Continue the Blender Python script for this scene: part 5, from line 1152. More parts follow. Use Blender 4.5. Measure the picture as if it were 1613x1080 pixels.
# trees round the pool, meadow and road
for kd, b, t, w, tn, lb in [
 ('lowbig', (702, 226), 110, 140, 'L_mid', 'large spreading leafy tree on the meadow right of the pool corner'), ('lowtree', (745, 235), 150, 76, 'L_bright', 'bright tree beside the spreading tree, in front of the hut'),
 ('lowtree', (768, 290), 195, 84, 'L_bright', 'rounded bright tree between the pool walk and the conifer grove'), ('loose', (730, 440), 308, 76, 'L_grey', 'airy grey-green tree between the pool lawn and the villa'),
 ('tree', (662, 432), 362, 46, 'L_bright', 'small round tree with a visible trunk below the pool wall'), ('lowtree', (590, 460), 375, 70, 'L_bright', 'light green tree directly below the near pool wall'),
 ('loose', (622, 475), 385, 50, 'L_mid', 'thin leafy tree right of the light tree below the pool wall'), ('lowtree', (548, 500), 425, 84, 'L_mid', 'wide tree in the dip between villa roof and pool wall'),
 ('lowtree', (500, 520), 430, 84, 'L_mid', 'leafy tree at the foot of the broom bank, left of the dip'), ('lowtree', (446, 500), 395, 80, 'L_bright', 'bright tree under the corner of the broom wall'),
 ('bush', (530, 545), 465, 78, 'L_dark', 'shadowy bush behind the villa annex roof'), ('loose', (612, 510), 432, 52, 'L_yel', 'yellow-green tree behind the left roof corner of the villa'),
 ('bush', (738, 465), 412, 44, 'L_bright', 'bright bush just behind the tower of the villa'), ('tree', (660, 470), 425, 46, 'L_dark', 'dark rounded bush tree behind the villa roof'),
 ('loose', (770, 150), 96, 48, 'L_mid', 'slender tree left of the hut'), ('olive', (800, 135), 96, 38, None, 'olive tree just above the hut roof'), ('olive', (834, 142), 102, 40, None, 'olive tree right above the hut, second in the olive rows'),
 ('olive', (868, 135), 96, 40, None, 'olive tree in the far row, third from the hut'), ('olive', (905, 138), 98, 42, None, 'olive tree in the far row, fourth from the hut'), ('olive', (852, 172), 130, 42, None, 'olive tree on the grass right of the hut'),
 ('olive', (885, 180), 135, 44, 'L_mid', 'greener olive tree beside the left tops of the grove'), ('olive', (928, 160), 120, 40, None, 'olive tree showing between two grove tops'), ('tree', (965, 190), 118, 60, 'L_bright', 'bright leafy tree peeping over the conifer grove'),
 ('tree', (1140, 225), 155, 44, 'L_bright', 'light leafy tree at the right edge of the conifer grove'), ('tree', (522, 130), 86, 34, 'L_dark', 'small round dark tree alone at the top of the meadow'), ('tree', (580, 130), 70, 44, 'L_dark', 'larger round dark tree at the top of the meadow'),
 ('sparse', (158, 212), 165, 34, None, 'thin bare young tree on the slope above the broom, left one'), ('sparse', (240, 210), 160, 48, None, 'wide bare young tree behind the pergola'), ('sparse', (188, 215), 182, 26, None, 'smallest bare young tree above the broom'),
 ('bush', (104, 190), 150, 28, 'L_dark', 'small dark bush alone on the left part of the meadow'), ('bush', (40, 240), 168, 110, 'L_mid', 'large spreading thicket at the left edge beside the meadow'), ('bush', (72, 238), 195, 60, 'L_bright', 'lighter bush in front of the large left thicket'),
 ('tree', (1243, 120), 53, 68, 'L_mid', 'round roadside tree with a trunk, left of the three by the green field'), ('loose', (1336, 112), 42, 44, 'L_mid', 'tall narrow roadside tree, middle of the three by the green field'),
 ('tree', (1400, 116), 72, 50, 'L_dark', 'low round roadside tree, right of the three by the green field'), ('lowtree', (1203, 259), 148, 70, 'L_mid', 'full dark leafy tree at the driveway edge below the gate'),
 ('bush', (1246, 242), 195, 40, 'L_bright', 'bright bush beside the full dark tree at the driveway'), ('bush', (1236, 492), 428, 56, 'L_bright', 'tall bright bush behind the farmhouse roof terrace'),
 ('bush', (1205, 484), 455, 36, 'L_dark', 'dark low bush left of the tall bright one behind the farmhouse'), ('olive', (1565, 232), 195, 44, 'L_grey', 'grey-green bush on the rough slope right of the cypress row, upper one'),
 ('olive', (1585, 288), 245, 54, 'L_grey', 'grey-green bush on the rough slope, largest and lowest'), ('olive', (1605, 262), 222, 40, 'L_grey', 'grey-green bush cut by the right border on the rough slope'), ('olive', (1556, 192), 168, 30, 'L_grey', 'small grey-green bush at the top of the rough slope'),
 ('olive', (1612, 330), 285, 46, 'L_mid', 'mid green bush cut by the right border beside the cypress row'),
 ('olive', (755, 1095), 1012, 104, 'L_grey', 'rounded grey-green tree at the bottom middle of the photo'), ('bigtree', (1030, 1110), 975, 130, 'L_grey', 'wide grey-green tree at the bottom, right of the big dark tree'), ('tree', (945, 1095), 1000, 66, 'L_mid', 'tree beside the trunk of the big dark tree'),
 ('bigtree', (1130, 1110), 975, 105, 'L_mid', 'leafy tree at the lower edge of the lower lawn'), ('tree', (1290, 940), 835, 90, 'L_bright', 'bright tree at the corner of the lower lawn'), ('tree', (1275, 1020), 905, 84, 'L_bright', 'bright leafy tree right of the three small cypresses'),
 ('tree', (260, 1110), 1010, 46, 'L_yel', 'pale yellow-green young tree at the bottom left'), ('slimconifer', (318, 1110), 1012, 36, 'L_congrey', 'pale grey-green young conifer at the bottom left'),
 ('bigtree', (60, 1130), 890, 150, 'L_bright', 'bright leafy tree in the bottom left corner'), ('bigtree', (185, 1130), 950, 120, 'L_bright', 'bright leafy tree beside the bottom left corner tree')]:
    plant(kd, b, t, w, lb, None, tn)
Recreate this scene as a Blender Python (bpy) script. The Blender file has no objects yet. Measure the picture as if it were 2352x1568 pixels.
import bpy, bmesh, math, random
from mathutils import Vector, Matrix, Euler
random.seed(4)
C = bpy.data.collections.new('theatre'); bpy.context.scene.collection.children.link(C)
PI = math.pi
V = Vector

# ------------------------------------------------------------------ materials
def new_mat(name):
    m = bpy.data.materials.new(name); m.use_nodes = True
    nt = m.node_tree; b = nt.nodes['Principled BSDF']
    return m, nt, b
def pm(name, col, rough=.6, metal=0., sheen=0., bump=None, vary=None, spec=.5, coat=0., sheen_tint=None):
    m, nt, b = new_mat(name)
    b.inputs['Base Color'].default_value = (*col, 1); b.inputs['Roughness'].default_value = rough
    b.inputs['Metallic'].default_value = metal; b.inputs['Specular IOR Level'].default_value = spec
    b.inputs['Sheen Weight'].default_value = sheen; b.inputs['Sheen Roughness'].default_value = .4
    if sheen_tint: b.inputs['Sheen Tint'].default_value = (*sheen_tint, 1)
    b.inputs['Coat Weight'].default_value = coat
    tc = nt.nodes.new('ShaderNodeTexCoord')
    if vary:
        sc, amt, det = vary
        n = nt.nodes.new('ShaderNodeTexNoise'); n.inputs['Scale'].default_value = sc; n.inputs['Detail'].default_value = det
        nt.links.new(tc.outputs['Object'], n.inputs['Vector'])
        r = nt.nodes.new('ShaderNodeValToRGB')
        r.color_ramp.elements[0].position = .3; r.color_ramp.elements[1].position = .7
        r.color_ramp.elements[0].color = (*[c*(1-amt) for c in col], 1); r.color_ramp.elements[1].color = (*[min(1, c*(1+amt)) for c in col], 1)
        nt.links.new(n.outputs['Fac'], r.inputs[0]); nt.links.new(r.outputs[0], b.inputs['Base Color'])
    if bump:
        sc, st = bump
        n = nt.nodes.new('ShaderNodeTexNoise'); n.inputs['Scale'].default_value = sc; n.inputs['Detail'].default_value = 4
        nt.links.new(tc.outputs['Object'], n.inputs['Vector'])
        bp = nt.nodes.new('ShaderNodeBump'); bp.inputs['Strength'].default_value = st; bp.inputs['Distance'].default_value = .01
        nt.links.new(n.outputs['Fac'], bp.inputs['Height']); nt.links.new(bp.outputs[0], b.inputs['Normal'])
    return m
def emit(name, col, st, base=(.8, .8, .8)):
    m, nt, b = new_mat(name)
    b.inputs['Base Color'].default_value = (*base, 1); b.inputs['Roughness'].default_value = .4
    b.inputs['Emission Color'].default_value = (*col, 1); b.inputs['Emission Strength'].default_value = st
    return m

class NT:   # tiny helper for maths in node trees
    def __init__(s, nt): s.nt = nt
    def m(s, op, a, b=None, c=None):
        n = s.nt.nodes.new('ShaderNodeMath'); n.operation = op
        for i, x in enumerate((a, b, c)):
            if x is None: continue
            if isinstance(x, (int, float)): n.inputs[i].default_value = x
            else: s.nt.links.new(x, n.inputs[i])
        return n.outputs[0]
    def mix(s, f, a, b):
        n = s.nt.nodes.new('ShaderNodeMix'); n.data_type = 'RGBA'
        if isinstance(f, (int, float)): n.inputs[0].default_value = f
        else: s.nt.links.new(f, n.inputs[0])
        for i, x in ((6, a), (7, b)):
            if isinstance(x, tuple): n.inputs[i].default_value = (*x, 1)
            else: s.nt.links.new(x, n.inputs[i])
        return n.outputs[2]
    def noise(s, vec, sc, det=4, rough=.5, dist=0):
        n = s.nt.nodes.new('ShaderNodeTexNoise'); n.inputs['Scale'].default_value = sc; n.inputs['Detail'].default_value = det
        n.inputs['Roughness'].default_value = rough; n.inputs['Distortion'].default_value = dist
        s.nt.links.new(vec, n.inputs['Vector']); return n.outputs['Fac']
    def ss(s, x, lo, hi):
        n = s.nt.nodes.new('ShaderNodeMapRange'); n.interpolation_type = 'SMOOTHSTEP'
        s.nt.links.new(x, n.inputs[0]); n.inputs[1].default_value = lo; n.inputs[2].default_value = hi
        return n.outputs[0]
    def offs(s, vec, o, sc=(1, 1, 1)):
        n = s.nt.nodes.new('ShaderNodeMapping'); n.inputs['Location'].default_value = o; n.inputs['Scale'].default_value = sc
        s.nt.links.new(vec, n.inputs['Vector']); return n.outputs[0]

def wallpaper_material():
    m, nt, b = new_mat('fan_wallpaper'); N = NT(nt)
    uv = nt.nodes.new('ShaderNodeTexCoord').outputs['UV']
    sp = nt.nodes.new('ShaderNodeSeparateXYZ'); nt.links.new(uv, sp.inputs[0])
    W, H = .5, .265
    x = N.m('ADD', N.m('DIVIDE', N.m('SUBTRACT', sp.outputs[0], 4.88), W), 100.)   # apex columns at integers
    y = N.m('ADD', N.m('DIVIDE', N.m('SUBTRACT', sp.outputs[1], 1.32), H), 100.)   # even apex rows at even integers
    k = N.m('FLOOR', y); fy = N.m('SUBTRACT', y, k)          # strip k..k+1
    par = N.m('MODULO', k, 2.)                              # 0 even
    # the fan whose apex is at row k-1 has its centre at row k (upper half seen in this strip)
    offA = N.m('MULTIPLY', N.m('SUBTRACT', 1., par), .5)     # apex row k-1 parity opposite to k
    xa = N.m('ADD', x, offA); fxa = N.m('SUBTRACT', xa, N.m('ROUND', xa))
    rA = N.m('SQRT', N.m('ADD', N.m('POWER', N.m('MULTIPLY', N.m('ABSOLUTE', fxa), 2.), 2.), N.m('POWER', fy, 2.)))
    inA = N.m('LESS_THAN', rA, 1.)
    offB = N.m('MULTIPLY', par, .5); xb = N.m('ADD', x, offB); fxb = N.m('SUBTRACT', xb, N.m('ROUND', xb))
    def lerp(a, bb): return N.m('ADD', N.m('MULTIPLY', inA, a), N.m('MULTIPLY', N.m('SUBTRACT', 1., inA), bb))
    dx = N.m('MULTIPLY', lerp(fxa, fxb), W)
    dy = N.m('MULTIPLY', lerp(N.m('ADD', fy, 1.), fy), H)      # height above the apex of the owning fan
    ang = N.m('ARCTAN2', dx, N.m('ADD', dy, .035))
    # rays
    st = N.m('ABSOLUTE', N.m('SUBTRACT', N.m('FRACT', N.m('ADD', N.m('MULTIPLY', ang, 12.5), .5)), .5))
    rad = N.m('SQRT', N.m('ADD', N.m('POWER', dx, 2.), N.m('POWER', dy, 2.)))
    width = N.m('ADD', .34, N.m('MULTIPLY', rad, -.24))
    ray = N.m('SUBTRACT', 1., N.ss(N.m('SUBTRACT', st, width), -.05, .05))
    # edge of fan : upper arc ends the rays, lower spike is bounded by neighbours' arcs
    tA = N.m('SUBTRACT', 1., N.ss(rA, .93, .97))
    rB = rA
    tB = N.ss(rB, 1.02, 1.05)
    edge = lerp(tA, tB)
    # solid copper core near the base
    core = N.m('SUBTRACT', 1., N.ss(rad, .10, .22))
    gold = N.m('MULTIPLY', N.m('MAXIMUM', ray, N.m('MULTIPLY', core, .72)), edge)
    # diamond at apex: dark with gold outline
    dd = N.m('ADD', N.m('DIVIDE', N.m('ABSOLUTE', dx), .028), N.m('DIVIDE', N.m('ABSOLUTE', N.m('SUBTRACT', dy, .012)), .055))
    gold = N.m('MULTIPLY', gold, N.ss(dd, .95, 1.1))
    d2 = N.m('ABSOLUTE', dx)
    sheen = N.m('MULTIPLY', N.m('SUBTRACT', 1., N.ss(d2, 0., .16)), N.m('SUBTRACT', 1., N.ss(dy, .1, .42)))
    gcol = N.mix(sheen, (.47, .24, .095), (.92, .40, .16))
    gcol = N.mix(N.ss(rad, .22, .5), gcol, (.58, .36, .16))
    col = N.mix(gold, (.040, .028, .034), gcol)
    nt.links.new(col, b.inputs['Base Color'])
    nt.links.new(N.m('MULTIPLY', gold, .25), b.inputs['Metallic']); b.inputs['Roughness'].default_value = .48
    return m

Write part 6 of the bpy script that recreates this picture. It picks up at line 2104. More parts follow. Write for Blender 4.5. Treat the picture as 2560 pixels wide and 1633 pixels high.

*What is needed*: Identify the lines that hold the word "parts". Copy every one of them.

*Right answer*:
Continue the Blender Python script for this scene: part 5, from line 1152. More parts follow. Use Blender 4.5. Measure the picture as if it were 1613x1080 pixels.
Write part 6 of the bpy script that recreates this picture. It picks up at line 2104. More parts follow. Write for Blender 4.5. Treat the picture as 2560 pixels wide and 1633 pixels high.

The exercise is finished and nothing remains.